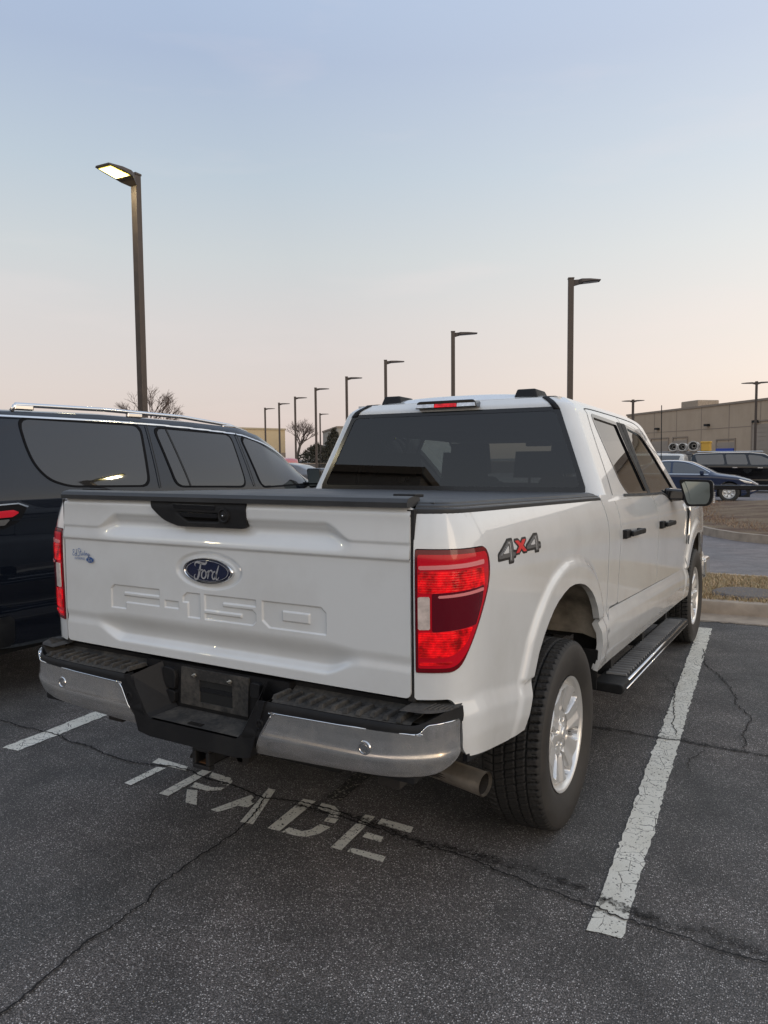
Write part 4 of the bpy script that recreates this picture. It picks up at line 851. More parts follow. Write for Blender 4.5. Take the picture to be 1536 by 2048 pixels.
# black upper part: face band + step pad, both sides
def black_end():
    BO = rpoly([(-.03, .800), (sE+.02, .838), (sE+.02, .79), (.60, .79), (.5, .765), (.012, .755), (-.09, .600), (-.13, .600), (-.10, .66)], [.01, 0, 0, 0, 0, .01, 0, 0, 0])
    band = patch('step_pad', lambda s, z: bump_r(s, z, .000)+np.stack([0*s, .010*sst(.785, .812, z), 0*s], -1), lin(-.13, sE+.02, .012), lin(.60, .84, .007), [lambda s, z: z-(.800+.036*sst(.50, .62, s)), lambda s, z: -z+.72+0*s if False else (sdp(rpoly([(-.02, .86), (sE+.02, .86), (sE+.02, .79), (.5, .765), (.03, .755), (-.085, .600), (-.15, .600)], 0), s, z))], M['plastic'], truck, thick=.02)
    # top surface
    outer = [tuple(bump_r(np.array([s]), np.array([.80]))[0][:2]) for s in np.linspace(0.0, .50, 14)]; vs = []; fs = []
    for i, (x, y) in enumerate(outer): vs += [(x, y+.010, .800), (x, y+.022, .806), (x, -1.125, .806), (x, -1.10, .820), (x, -1.05, .825)]
    n = len(outer); fs = [(i*5+k, i*5+k+1, (i+1)*5+k+1, (i+1)*5+k) for i in range(n-1) for k in range(4)]
    mb = MB(); mb.add(vs, [f[::-1] for f in fs])
    # corner block
    oc = [tuple(bump_r(np.array([s]), np.array([.836]))[0][:2]) for s in np.linspace(.54, sE+.02, 14)]; mb.add([(x-.004, y+.008, .836) for x, y in oc]+[(.935, -1.04, .836), (.80, -1.04, .836), (.80, -1.20, .836)], [tuple(range(17))])
    mb.add([(.55, -1.21, .801), (.90, -1.18, .801), (.93, -1.04, .801), (.55, -1.04, .801)], [(0, 1, 2, 3)])
    x0 = outer[-1][0]; mb.add([(x0, -1.20, .806), (x0, -1.06, .806), (x0+.035, -1.06, .836), (x0+.035, -1.192, .836)], [(0, 3, 2, 1)])
    top = mb.build('pad_top', M['dusty'], band); fix_normals(top.data)
    for f in top.data.polygons:
        if f.normal.z < 0: f.flip()
    mb = MB()
    for k in range(11):
        x = .345+k*.046; mb.hexa([(x-.010, -1.222+.006*(k > 7), .804), (x+.010, -1.222+.006*(k > 7), .804), (x+.010, -1.128, .804), (x-.010, -1.128, .804)], [(x-.006, -1.214+.006*(k > 7), .819), (x+.006, -1.214+.006*(k > 7), .819), (x+.006, -1.135, .819), (x-.006, -1.135, .819)])
    ribs = mb.build('pad_ribs', M['dusty'], band, bevel=.002); mb = MB()
    for k in range(6):
        x = .862+k*.014; mb.hexa([(x-.004, -1.165+.008*k, .835), (x+.003, -1.165+.008*k, .835), (x+.013, -1.09, .835), (x+.006, -1.09, .835)], [(x-.003, -1.16+.008*k, .840), (x+.002, -1.16+.008*k, .840), (x+.012, -1.095, .840), (x+.007, -1.095, .840)])
    mb.build('corner_grip', M['dusty'], band, bevel=.002)
    return band
be = black_end(); bel = mirror_copy(be, truck)
for ch in list(be.children): mirror_copy(ch, bel)
# centre: U shaped frame, side walls, lower step, plate recess
mb = MB(); fr = lambda a, b, d: (a, d, b)
outer = [(-.330, .802), (-.262, .602), (-.20, .592), (.20, .592), (.262, .602), (.330, .802)]; inner = [(.300, .802), (.222, .672), (.200, .655), (-.200, .655), (-.222, .672), (-.300, .802)]
for y0, y1 in ((-1.250, -1.225),):
    n = 6; o6 = outer; i6 = inner[::-1]
    vs = [fr(a, b, y0) for a, b in o6]+[fr(a, b, y0+.006) for a, b in i6]+[fr(a, b, y1+.02) for a, b in o6]+[fr(a, b, -1.225) for a, b in i6]
    fs = [(k, k+1, 6+k+1, 6+k) for k in range(5)]+[(12+k+1, 12+k, k, k+1)[::1] for k in range(5)]
    mb.add(vs, fs)
bk = {6: (-.250, .835), 7: (-.190, .69), 8: (-.172, .672), 9: (.172, .672), 10: (.190, .69), 11: (.250, .835)}
vs = [fr(a, b, -1.244) for a, b in inner[::-1]]+[fr(*bk[6+k], -1.135) for k in range(6)]
mb.add(vs, [(k, k+1, 6+k+1, 6+k) for k in (0, 1, 3, 4)])
c_ = mb.build('bumper_centre', M['plastic'], truck, bevel=0); fix_normals(c_.data)
mb = MB(); mb.box(-.34, .34, -1.13, -1.10, .60, .835); mb.box(-.9, .9, -1.10, -1.04, .66, .835); mb.box(-.85, .85, -1.2, -1.10, .62, .66); mb.build('bumper_beam', M['plastic'], c_)
mb = MB(); mb.add([(-.205, -1.240, .660), (.205, -1.240, .660), (.175, -1.132, .674), (-.175, -1.132, .674)], [(0, 1, 2, 3)]); mb.build('step', M['dusty'], c_)
mb = MB(); mb.box(-.035, .03, -1.232, -1.212, .6635, .6645); mb.build('step_mark', M['gloss_black'], c_)
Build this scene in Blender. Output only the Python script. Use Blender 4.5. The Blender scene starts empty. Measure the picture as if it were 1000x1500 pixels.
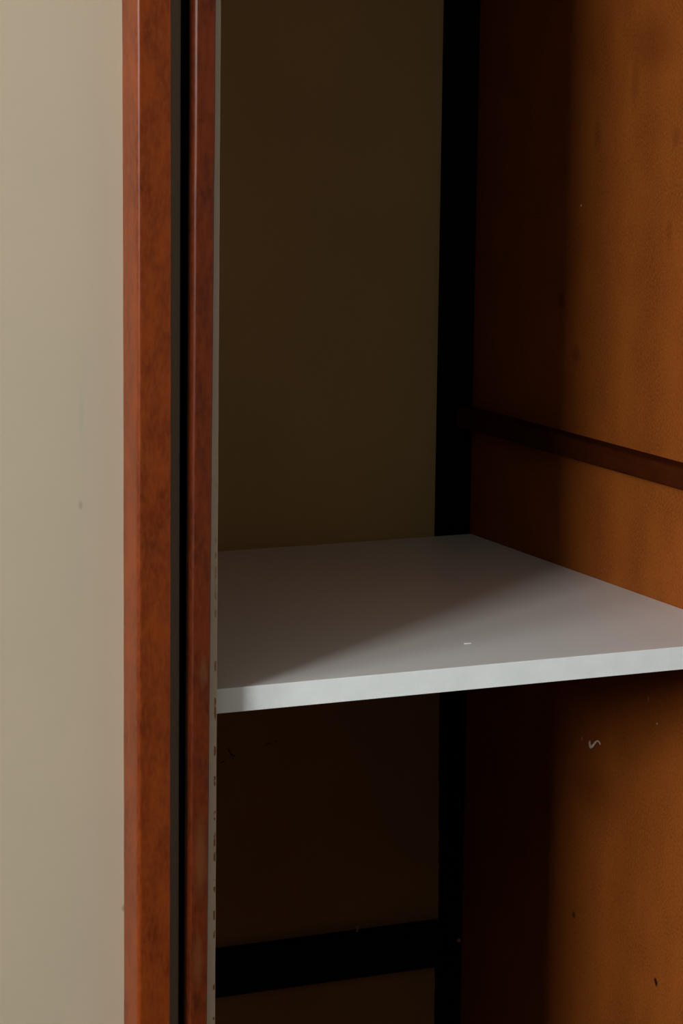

◆ Task brief: State how many lines of the listing include the word "picture". Reply with the number alone.

◆ Output of the task: 2